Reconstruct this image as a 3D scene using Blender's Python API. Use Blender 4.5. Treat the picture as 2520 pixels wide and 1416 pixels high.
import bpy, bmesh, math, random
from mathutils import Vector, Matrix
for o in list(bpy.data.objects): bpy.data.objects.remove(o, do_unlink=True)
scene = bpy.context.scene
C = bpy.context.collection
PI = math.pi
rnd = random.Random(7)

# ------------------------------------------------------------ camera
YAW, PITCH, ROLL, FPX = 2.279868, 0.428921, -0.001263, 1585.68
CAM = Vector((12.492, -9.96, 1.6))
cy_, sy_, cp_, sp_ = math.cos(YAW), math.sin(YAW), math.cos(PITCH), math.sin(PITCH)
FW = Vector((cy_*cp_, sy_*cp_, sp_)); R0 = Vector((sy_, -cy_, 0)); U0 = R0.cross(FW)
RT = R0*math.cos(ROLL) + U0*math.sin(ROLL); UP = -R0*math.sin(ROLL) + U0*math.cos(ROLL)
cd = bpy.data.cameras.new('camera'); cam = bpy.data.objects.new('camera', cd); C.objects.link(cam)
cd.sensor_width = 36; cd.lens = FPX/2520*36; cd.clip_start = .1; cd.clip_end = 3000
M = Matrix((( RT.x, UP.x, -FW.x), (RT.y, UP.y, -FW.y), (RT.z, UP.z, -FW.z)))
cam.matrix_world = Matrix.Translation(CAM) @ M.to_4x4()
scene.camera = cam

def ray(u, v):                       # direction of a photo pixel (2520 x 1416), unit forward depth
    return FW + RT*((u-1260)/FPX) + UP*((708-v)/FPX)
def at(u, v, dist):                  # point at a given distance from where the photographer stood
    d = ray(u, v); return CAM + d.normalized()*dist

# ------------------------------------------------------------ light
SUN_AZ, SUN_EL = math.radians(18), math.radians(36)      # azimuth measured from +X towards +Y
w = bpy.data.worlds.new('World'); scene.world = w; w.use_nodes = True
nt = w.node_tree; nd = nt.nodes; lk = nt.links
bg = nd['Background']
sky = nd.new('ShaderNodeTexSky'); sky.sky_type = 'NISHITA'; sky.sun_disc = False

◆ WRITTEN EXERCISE
Extract the complete data, matching each line exactly.

◆ RESPONSE FOR THIS EXERCISE
Reconstruct this image as a 3D scene using Blender's Python API. Use Blender 4.5. Treat the picture as 2520 pixels wide and 1416 pixels high.
import bpy, bmesh, math, random
from mathutils import Vector, Matrix
for o in list(bpy.data.objects): bpy.data.objects.remove(o, do_unlink=True)
scene = bpy.context.scene
C = bpy.context.collection
PI = math.pi
rnd = random.Random(7)

# ------------------------------------------------------------ camera
YAW, PITCH, ROLL, FPX = 2.279868, 0.428921, -0.001263, 1585.68
CAM = Vector((12.492, -9.96, 1.6))
cy_, sy_, cp_, sp_ = math.cos(YAW), math.sin(YAW), math.cos(PITCH), math.sin(PITCH)
FW = Vector((cy_*cp_, sy_*cp_, sp_)); R0 = Vector((sy_, -cy_, 0)); U0 = R0.cross(FW)
RT = R0*math.cos(ROLL) + U0*math.sin(ROLL); UP = -R0*math.sin(ROLL) + U0*math.cos(ROLL)
cd = bpy.data.cameras.new('camera'); cam = bpy.data.objects.new('camera', cd); C.objects.link(cam)
cd.sensor_width = 36; cd.lens = FPX/2520*36; cd.clip_start = .1; cd.clip_end = 3000
M = Matrix((( RT.x, UP.x, -FW.x), (RT.y, UP.y, -FW.y), (RT.z, UP.z, -FW.z)))
cam.matrix_world = Matrix.Translation(CAM) @ M.to_4x4()
scene.camera = cam

def ray(u, v):                       # direction of a photo pixel (2520 x 1416), unit forward depth
    return FW + RT*((u-1260)/FPX) + UP*((708-v)/FPX)
def at(u, v, dist):                  # point at a given distance from where the photographer stood
    d = ray(u, v); return CAM + d.normalized()*dist

# ------------------------------------------------------------ light
SUN_AZ, SUN_EL = math.radians(18), math.radians(36)      # azimuth measured from +X towards +Y
w = bpy.data.worlds.new('World'); scene.world = w; w.use_nodes = True
nt = w.node_tree; nd = nt.nodes; lk = nt.links
bg = nd['Background']
sky = nd.new('ShaderNodeTexSky'); sky.sky_type = 'NISHITA'; sky.sun_disc = False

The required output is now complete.